** Start of Records for the exercise **

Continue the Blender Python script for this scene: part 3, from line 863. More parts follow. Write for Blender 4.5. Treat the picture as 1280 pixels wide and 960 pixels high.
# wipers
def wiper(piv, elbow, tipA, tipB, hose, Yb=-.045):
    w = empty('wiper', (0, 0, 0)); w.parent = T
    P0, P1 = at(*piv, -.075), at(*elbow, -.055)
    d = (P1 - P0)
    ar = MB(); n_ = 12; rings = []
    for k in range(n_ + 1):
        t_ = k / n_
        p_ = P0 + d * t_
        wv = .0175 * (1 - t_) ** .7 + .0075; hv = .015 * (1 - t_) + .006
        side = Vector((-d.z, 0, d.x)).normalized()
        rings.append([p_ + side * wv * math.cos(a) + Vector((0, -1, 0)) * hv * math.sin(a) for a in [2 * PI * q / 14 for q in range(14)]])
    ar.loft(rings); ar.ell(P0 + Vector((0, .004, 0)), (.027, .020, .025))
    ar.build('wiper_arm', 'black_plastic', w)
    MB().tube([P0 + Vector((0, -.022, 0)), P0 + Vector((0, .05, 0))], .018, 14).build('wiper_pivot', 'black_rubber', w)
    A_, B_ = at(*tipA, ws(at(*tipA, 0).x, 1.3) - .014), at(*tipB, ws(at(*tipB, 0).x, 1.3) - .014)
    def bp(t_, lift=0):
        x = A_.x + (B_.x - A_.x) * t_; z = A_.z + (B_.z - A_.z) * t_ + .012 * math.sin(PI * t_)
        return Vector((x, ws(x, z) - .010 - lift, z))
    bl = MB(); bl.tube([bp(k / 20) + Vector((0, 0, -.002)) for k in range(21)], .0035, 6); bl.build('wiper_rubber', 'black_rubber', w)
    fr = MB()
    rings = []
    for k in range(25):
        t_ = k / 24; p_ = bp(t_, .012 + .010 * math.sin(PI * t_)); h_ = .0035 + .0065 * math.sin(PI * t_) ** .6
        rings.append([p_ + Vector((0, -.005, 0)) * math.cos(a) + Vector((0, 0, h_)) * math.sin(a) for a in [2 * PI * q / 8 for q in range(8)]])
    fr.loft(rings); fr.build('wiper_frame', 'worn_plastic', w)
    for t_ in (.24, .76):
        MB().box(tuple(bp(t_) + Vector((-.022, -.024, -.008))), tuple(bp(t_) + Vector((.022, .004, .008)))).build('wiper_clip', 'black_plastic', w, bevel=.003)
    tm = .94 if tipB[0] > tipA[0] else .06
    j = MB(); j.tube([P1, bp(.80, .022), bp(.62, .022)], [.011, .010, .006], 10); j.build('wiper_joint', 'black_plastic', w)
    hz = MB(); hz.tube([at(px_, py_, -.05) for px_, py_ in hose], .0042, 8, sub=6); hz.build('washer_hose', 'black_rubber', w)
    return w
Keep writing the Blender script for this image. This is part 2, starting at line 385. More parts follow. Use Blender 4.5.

** End of Records for the exercise **

What this task involves
Repeat the material in full, exactly as it stands.

Exercise result
Continue the Blender Python script for this scene: part 3, from line 863. More parts follow. Write for Blender 4.5. Treat the picture as 1280 pixels wide and 960 pixels high.
# wipers
def wiper(piv, elbow, tipA, tipB, hose, Yb=-.045):
    w = empty('wiper', (0, 0, 0)); w.parent = T
    P0, P1 = at(*piv, -.075), at(*elbow, -.055)
    d = (P1 - P0)
    ar = MB(); n_ = 12; rings = []
    for k in range(n_ + 1):
        t_ = k / n_
        p_ = P0 + d * t_
        wv = .0175 * (1 - t_) ** .7 + .0075; hv = .015 * (1 - t_) + .006
        side = Vector((-d.z, 0, d.x)).normalized()
        rings.append([p_ + side * wv * math.cos(a) + Vector((0, -1, 0)) * hv * math.sin(a) for a in [2 * PI * q / 14 for q in range(14)]])
    ar.loft(rings); ar.ell(P0 + Vector((0, .004, 0)), (.027, .020, .025))
    ar.build('wiper_arm', 'black_plastic', w)
    MB().tube([P0 + Vector((0, -.022, 0)), P0 + Vector((0, .05, 0))], .018, 14).build('wiper_pivot', 'black_rubber', w)
    A_, B_ = at(*tipA, ws(at(*tipA, 0).x, 1.3) - .014), at(*tipB, ws(at(*tipB, 0).x, 1.3) - .014)
    def bp(t_, lift=0):
        x = A_.x + (B_.x - A_.x) * t_; z = A_.z + (B_.z - A_.z) * t_ + .012 * math.sin(PI * t_)
        return Vector((x, ws(x, z) - .010 - lift, z))
    bl = MB(); bl.tube([bp(k / 20) + Vector((0, 0, -.002)) for k in range(21)], .0035, 6); bl.build('wiper_rubber', 'black_rubber', w)
    fr = MB()
    rings = []
    for k in range(25):
        t_ = k / 24; p_ = bp(t_, .012 + .010 * math.sin(PI * t_)); h_ = .0035 + .0065 * math.sin(PI * t_) ** .6
        rings.append([p_ + Vector((0, -.005, 0)) * math.cos(a) + Vector((0, 0, h_)) * math.sin(a) for a in [2 * PI * q / 8 for q in range(8)]])
    fr.loft(rings); fr.build('wiper_frame', 'worn_plastic', w)
    for t_ in (.24, .76):
        MB().box(tuple(bp(t_) + Vector((-.022, -.024, -.008))), tuple(bp(t_) + Vector((.022, .004, .008)))).build('wiper_clip', 'black_plastic', w, bevel=.003)
    tm = .94 if tipB[0] > tipA[0] else .06
    j = MB(); j.tube([P1, bp(.80, .022), bp(.62, .022)], [.011, .010, .006], 10); j.build('wiper_joint', 'black_plastic', w)
    hz = MB(); hz.tube([at(px_, py_, -.05) for px_, py_ in hose], .0042, 8, sub=6); hz.build('washer_hose', 'black_rubber', w)
    return w
Keep writing the Blender script for this image. This is part 2, starting at line 385. More parts follow. Use Blender 4.5.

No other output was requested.